Auf der anderen Seite wirken diese Waffen in diesem Kontext auch weniger bedrohlich. Sie baumeln irgendwo an jungen Menschen, welche den Starbucks Kaffee trinken und TikTok Videos schauen und dabei lachen. Die Waffe wirkt wie eine deplatzierte Requisite, aber nicht wie ein tödliches Instrument, welches jedem Moment zum Einsatz kommen könnte. 

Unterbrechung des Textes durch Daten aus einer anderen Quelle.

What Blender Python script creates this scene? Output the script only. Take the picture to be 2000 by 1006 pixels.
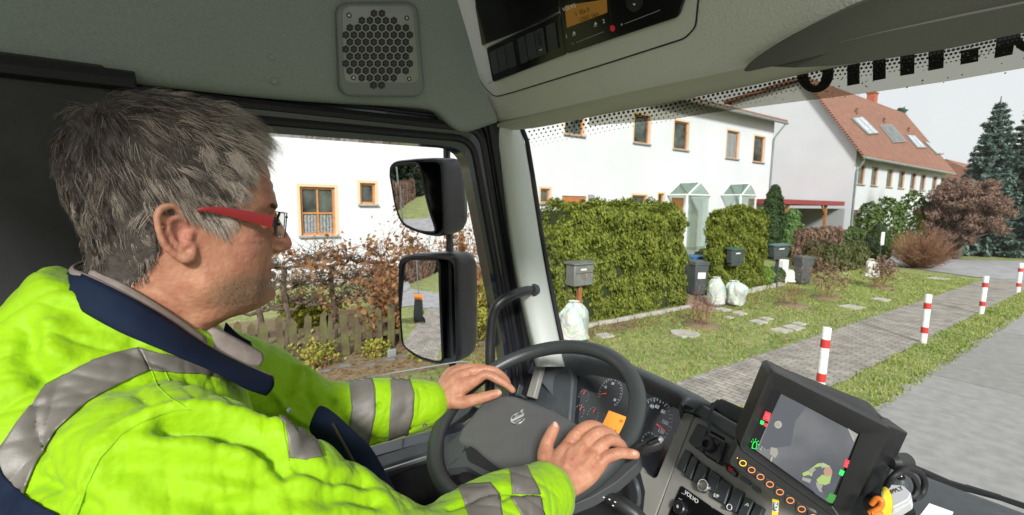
import bpy, bmesh, math, random
import numpy as np
from mathutils import Vector, Matrix
random.seed(5); rng = np.random.default_rng(7)
for o in list(bpy.data.objects): bpy.data.objects.remove(o)
S = bpy.context.scene; COL = S.collection
# ------------------------------------------------------------------ camera
F = 870.; YAW, PIT, ROL = math.radians(56), math.radians(6.5), math.radians(0.7)
CP = np.array([0, 0, 2.45])
_fh = np.array([-math.sin(YAW), math.cos(YAW), 0]); _r0 = np.array([math.cos(YAW), math.sin(YAW), 0]); _up = np.array([0, 0, 1.])
cf = _fh*math.cos(PIT)-_up*math.sin(PIT); _u0 = np.cross(_r0, cf)
cr = _r0*math.cos(ROL)+_u0*math.sin(ROL); cu = np.cross(cr, cf)
cam = bpy.data.objects.new('camera', bpy.data.cameras.new('camera')); COL.objects.link(cam)
cam.matrix_world = Matrix([[cr[0], cu[0], -cf[0], CP[0]], [cr[1], cu[1], -cf[1], CP[1]], [cr[2], cu[2], -cf[2], CP[2]], [0, 0, 0, 1]])
cam.data.lens = F/2000*36; cam.data.clip_end = 2000; cam.data.clip_start = .02
cam.data.dof.use_dof = True; cam.data.dof.focus_distance = .68; cam.data.dof.aperture_fstop = 10
S.camera = cam
# ------------------------------------------------------------------ light
SUN_EL, SUN_AZ = math.radians(31), math.radians(123)      # azimuth from +Y towards +X
W = bpy.data.worlds.new('World'); S.world = W; W.use_nodes = True
nt = W.node_tree; bg = nt.nodes['Background']; sk = nt.nodes.new('ShaderNodeTexSky')
sk.sky_type = 'NISHITA'; sk.sun_disc = False; sk.sun_elevation = SUN_EL; sk.sun_rotation = SUN_AZ; sk.dust_density = 5; sk.air_density = 1.2
mx = nt.nodes.new('ShaderNodeMixRGB'); mx.inputs[0].default_value = .9; mx.inputs[2].default_value = (7.9, 8.05, 8.25, 1)   # overcast veil over the clear sky
nt.links.new(sk.outputs[0], mx.inputs[1]); nt.links.new(mx.outputs[0], bg.inputs[0]); bg.inputs[1].default_value = .078
sun = bpy.data.objects.new('sun', bpy.data.lights.new('sun', 'SUN')); COL.objects.link(sun)
sun.data.energy = 3.3; sun.data.angle = math.radians(9); sun.data.color = (1, .975, .95)
sd = Vector((math.sin(SUN_AZ)*math.cos(SUN_EL), math.cos(SUN_AZ)*math.cos(SUN_EL), math.sin(SUN_EL)))
sun.rotation_euler = sd.to_track_quat('Z', 'Y').to_euler()
S.view_settings.view_transform = 'Standard'; S.view_settings.look = 'None'; S.view_settings.exposure = .62; S.view_settings.gamma = 1
S.render.engine = 'CYCLES'; S.cycles.max_bounces = 10; S.cycles.transparent_max_bounces = 24; S.cycles.diffuse_bounces = 5
# ------------------------------------------------------------------ geometry from sight lines
def ray(px, py): return cf+cr*((px-1000)/F)-cu*((py-503)/F)
def on(px, py, n, d):
    n = np.array(n, float); v = ray(px, py); return CP+v*((d-n@CP)/(n@v))
def onX(px, py, x): return on(px, py, (1, 0, 0), x)
def onY(px, py, y): return on(px, py, (0, 1, 0), y)
def G(px, py, z=0): return on(px, py, (0, 0, 1), z)
def P(px, py, d): return CP+ray(px, py)*d
def proj(p):
    d = np.asarray(p, float)-CP; z = d@cf; return np.array([1000+F*(d@cr)/z, 503-F*(d@cu)/z, z])
def ztop(b, py):
    lo, hi = 0, 40
    for _ in range(40):
        m = (lo+hi)/2
        if proj((b[0], b[1], m))[1] > py: lo = m
        else: hi = m
    return lo
def nz(v): v = np.asarray(v, float); return v/np.linalg.norm(v)
class Plane:
    def __init__(s, o, n, xa=None):
        s.o = np.array(o, float); s.n = nz(n)
        xa = np.array([0, 1., 0]) if xa is None else np.array(xa, float)
        s.x = nz(xa-s.n*(xa@s.n)); s.y = np.cross(s.n, s.x)
    def px(s, px, py): return on(px, py, s.n, s.n@s.o)
    def loc(s, px, py): d = s.px(px, py)-s.o; return d@s.x, d@s.y
    def w(s, a, b, c=0): return s.o+s.x*a+s.y*b+s.n*c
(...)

Für die jungen Menschen hier sind die Waffen ebenfalls normal. Genauso normal, wie der Wehrdienst und die Verteidigung ihres Landes. Der Wehrdienst ist in den vergangenen Jahren unbeliebter geworden. Weil das Budget gekürzt wurde, gibt es weniger Soldaten und die Regierung überlegt, die allgemeine Wehrpflicht aufzugeben und eine Freiwilligenarmee aufzubauen. Yael erklärt mir dazu: „So traurig der Anlass ist … aber der Wehrdienst für alle hat auch etwas Gutes. Dort treffen sich die Leute aus allen gesellschaftlichen und politischen Schichten. Ich wohne mit einer ziemlich konservativen Soldatin zusammen, mit der ich mich regelmäßig über meine Regenbogenflagge am Rucksack gestritten habe. Wir können uns aber nicht einfach gegenseitig blocken wie auf Instagram. Und wir haben leider viel Zeit. Also müssen wir das irgendwie klären. Und die anderen auch. Also man lernt, Konflikte zu bewältigen oder Leute einfach zu ignorieren. Meine Eltern haben bis heute Kontakt zu Kameraden von damals, die sie sonst nie kennen gelernt hätten. Dass wir für die anderen alle nur ‚Juden’ sind, schafft eine Art Zusammenhalt, wenn es drauf ankommt.“ Auf die Frage, ob sie auch zu einer Freiwilligenarmee gegangen wäre sagte sie klar: „Nein. Dann wäre ich direkt zur Uni gegangen. Meine Eltern können mir zum Glück eine gute Ausbildung finanzieren. Ich glaube, dann gehen vor allem Konservative und Arme zur Armee“. Ein Blick auf die Bundeswehr oder die US-Armee zeigt: Nicht nur Konservative und Arme, aber: Beide Armeen bilden die Gesellschaft nicht ausgeglichen und vollständig ab. In Israel herrscht Konsens darüber, dass man das Land gegen die realen und häufig auftretenden Angriffe verteidigen muss, aber alle wären froh, wenn es die Angriffe und die Notwenigkeit der großen Armee einfach nicht gäbe. In Jerusalem steigt die kleine Gruppe von Soldaten mit mir aus, empfiehlt mir noch ein Hummus-Bistro und wünscht mir eine friedliche Zeit.

Touristen und Waffen

Außer den Touristen beachtet kaum jemand diese Waffen. Sie verlieren den Reiz des Verbotenen, wenn sie nicht verboten, sondern allgegenwärtig sind. Etwa wie das schnelle Fahren auf der unbeschränkten Autobahn in Deutschland. Einige Touristen finden das spannend und wollen es ausprobieren, die wenigsten Deutschen nutzen diese Möglichkeit. Unser Alltag sind die Autobahnen ohne Geschwindigkeitsbeschränkungen, der Alltag der Israelis sind diese Kriegswaffen. Man könnte es zusammenfassen als: Andere Länder, andere Sitten.